§ **Given data**

########################################

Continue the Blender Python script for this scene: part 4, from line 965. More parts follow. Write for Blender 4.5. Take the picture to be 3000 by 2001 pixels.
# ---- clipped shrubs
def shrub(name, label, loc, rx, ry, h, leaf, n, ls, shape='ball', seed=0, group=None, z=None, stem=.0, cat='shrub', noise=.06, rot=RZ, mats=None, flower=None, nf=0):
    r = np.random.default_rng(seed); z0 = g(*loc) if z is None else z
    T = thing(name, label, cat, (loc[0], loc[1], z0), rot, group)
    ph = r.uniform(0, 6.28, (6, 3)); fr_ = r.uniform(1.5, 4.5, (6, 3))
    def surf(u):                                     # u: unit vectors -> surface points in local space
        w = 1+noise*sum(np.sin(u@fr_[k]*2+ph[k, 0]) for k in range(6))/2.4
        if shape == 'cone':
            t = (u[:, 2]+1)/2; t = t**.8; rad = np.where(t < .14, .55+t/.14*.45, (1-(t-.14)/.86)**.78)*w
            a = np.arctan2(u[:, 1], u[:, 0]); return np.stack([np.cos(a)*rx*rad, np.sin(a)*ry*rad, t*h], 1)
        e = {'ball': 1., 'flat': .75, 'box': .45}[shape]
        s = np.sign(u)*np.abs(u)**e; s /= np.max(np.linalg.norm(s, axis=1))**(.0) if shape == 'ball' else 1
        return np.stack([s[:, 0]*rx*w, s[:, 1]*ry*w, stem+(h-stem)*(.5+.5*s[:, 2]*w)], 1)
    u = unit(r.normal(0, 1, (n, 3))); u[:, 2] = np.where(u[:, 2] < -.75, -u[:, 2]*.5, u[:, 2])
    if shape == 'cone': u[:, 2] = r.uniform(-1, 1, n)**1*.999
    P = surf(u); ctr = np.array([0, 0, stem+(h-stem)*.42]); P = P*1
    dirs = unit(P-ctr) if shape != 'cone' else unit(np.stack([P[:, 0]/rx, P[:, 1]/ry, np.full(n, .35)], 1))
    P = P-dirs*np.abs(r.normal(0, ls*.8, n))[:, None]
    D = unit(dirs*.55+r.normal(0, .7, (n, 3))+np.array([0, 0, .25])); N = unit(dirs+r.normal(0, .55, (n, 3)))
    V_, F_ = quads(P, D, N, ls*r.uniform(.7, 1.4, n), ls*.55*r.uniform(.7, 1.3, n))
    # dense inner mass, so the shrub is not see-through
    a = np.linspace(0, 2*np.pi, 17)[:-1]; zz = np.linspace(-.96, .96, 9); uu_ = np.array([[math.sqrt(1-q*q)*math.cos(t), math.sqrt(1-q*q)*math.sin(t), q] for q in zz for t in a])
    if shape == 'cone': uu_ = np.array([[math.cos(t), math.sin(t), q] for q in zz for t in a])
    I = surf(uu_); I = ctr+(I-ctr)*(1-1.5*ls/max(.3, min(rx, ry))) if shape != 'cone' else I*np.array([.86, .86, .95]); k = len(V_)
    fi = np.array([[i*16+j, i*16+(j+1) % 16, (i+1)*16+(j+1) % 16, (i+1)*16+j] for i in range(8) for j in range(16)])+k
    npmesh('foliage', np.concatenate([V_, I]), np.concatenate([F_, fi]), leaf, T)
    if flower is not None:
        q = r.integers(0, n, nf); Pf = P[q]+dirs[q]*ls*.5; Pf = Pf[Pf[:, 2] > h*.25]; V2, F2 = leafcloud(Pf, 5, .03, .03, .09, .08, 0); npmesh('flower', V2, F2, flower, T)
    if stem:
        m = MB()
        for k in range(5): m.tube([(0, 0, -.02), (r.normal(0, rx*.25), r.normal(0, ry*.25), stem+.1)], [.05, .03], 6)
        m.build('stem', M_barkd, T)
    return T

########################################

From the first line to the last, retype the data exactly.

Continue the Blender Python script for this scene: part 4, from line 965. More parts follow. Write for Blender 4.5. Take the picture to be 3000 by 2001 pixels.
# ---- clipped shrubs
def shrub(name, label, loc, rx, ry, h, leaf, n, ls, shape='ball', seed=0, group=None, z=None, stem=.0, cat='shrub', noise=.06, rot=RZ, mats=None, flower=None, nf=0):
    r = np.random.default_rng(seed); z0 = g(*loc) if z is None else z
    T = thing(name, label, cat, (loc[0], loc[1], z0), rot, group)
    ph = r.uniform(0, 6.28, (6, 3)); fr_ = r.uniform(1.5, 4.5, (6, 3))
    def surf(u):                                     # u: unit vectors -> surface points in local space
        w = 1+noise*sum(np.sin(u@fr_[k]*2+ph[k, 0]) for k in range(6))/2.4
        if shape == 'cone':
            t = (u[:, 2]+1)/2; t = t**.8; rad = np.where(t < .14, .55+t/.14*.45, (1-(t-.14)/.86)**.78)*w
            a = np.arctan2(u[:, 1], u[:, 0]); return np.stack([np.cos(a)*rx*rad, np.sin(a)*ry*rad, t*h], 1)
        e = {'ball': 1., 'flat': .75, 'box': .45}[shape]
        s = np.sign(u)*np.abs(u)**e; s /= np.max(np.linalg.norm(s, axis=1))**(.0) if shape == 'ball' else 1
        return np.stack([s[:, 0]*rx*w, s[:, 1]*ry*w, stem+(h-stem)*(.5+.5*s[:, 2]*w)], 1)
    u = unit(r.normal(0, 1, (n, 3))); u[:, 2] = np.where(u[:, 2] < -.75, -u[:, 2]*.5, u[:, 2])
    if shape == 'cone': u[:, 2] = r.uniform(-1, 1, n)**1*.999
    P = surf(u); ctr = np.array([0, 0, stem+(h-stem)*.42]); P = P*1
    dirs = unit(P-ctr) if shape != 'cone' else unit(np.stack([P[:, 0]/rx, P[:, 1]/ry, np.full(n, .35)], 1))
    P = P-dirs*np.abs(r.normal(0, ls*.8, n))[:, None]
    D = unit(dirs*.55+r.normal(0, .7, (n, 3))+np.array([0, 0, .25])); N = unit(dirs+r.normal(0, .55, (n, 3)))
    V_, F_ = quads(P, D, N, ls*r.uniform(.7, 1.4, n), ls*.55*r.uniform(.7, 1.3, n))
    # dense inner mass, so the shrub is not see-through
    a = np.linspace(0, 2*np.pi, 17)[:-1]; zz = np.linspace(-.96, .96, 9); uu_ = np.array([[math.sqrt(1-q*q)*math.cos(t), math.sqrt(1-q*q)*math.sin(t), q] for q in zz for t in a])
    if shape == 'cone': uu_ = np.array([[math.cos(t), math.sin(t), q] for q in zz for t in a])
    I = surf(uu_); I = ctr+(I-ctr)*(1-1.5*ls/max(.3, min(rx, ry))) if shape != 'cone' else I*np.array([.86, .86, .95]); k = len(V_)
    fi = np.array([[i*16+j, i*16+(j+1) % 16, (i+1)*16+(j+1) % 16, (i+1)*16+j] for i in range(8) for j in range(16)])+k
    npmesh('foliage', np.concatenate([V_, I]), np.concatenate([F_, fi]), leaf, T)
    if flower is not None:
        q = r.integers(0, n, nf); Pf = P[q]+dirs[q]*ls*.5; Pf = Pf[Pf[:, 2] > h*.25]; V2, F2 = leafcloud(Pf, 5, .03, .03, .09, .08, 0); npmesh('flower', V2, F2, flower, T)
    if stem:
        m = MB()
        for k in range(5): m.tube([(0, 0, -.02), (r.normal(0, rx*.25), r.normal(0, ry*.25), stem+.1)], [.05, .03], 6)
        m.build('stem', M_barkd, T)
    return T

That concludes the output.